Apr 7, 2006

Melting Mummy moment


This is one moment I want to capture for all of time. The most heart wrenching moment in the history of being a mother to Elijah (All of 8 weeks)

This morning Daz fed Elijah his 6am feed as usual so I can sleep. He then put him down for a sleep in the nursery. When I reared my sleepy head, Elijah was sound asleep and had been for an hour. I plodded around the house, doing some cleaning, eating breakfast etc.
I heard Elijah stirring about 2 hours later and I went in to get him up.
He looked at me, his lip began to quiver and then he had the saddest pout on those lips of his. My heart nearly tore in two, he looked soooo sad! And he started to cry, the saddest cry I have ever heard him wail. I picked him up and he snuggled into my neck, crying. I wanted to cry with him, he was so sad.
When he stopped crying, he was still cuddling and snuggling. I think the boy missed me!! You would think I hadn't seen him for 3 months, not 6 hours!!

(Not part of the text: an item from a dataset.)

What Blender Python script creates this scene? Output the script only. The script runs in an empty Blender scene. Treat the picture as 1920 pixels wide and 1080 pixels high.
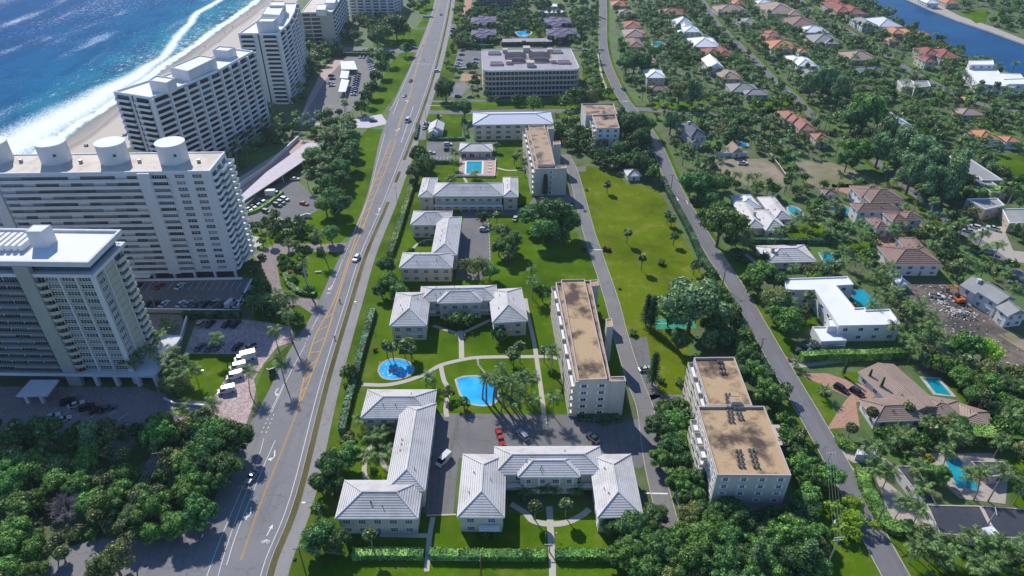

I cherished that moment of snuggles and cuddles. I want to remember that moment untill the day I die. I want to remember the feeling of my heart being pulled and my heart soaring with joy all at the same time. I want to remember the feeling of his face in my neck, and the sound of his cries of relief that Mummy was there.
And when he is all grown up, and married to some lovely girl. He may love her the most, and that's good, and that is the way it should be. But he loved me first and that will always be special.

1 comment:

Zebette said...

Awwww Skip, I just got all teary thinking about it!
Savour it as they grow up far too quickly.